The Planning, Housing and Development Committee voted Oct. 16 to move CB 48 forward, a county bill that would declare certain landlord practices unlawful, including failure to correct substandard conditions, misleading advertising of amenities, failure to maintain essential services and unwarranted tenant fees.
"CB 48 would declare the following practices unlawful, unfair, and deceptive in connection with actions by landlords: failure of the landlord to correct substandard living conditions... misleading advertising of amenities... unwarranted fees assessed by the landlord," committee staff summarized during the briefing.

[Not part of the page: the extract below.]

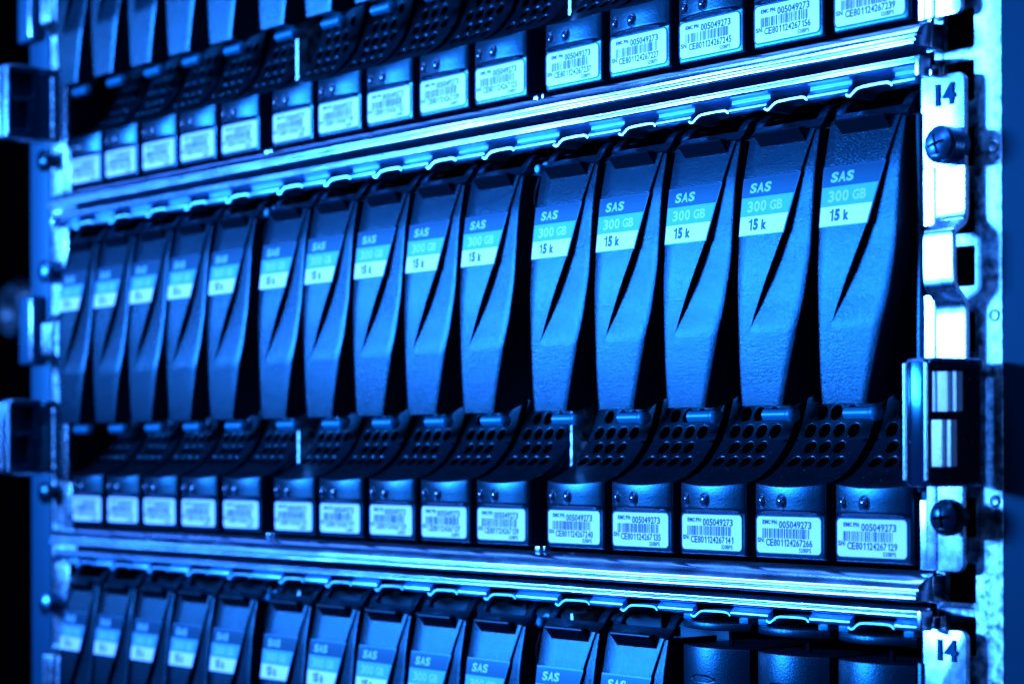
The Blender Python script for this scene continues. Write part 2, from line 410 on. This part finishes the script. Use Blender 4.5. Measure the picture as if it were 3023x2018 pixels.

Committee analysts compared local remedies to Montgomery County's repair-and-deduct procedure, which allows tenants to hire repairs and deduct reasonable costs (up to one month's rent) after the county determines the landlord failed to meet obligations. Committee staff said enactment of CB 48 is not likely to have a direct fiscal impact on the committee's memo but noted the potential need for enforcement mechanisms.
Committee members sought clarity on enforcement. Jonathan Butler, DHCD director, noted that MPDU and housing enforcement functions require interagency coordination. Committee member Burrows recalled that consumer-protection enforcement functions exist at the state level (Attorney General's Office) and said referrals to the state consumer protection division would be a likely enforcement pathway for deceptive-practice claims. The Department of Permitting, Inspections and Enforcement (DPIE) was referenced as the agency that enforces certain housing-code requirements (for example, air-conditioning or essential services) where those items are specified in leases and county code.
The committee voted to move CB 48 favorably; members asked staff to convene follow-up meetings with DPIE and other agencies to document the specific enforcement pathways and remedies that will be available if the bill is enacted.
Why it matters: The bill aims to create clearer county-level prohibitions against unfair landlord practices and to align local remedies with existing enforcement mechanisms, improving options for tenants where property conditions or landlord practices are deceptive or harmful.
What remains: Staff to coordinate with DPIE, the Office of Community Relations and the state Attorney General's consumer protection division (as appropriate) to clarify enforcement steps and any fiscal impacts; the committee action advances the bill to the next stage.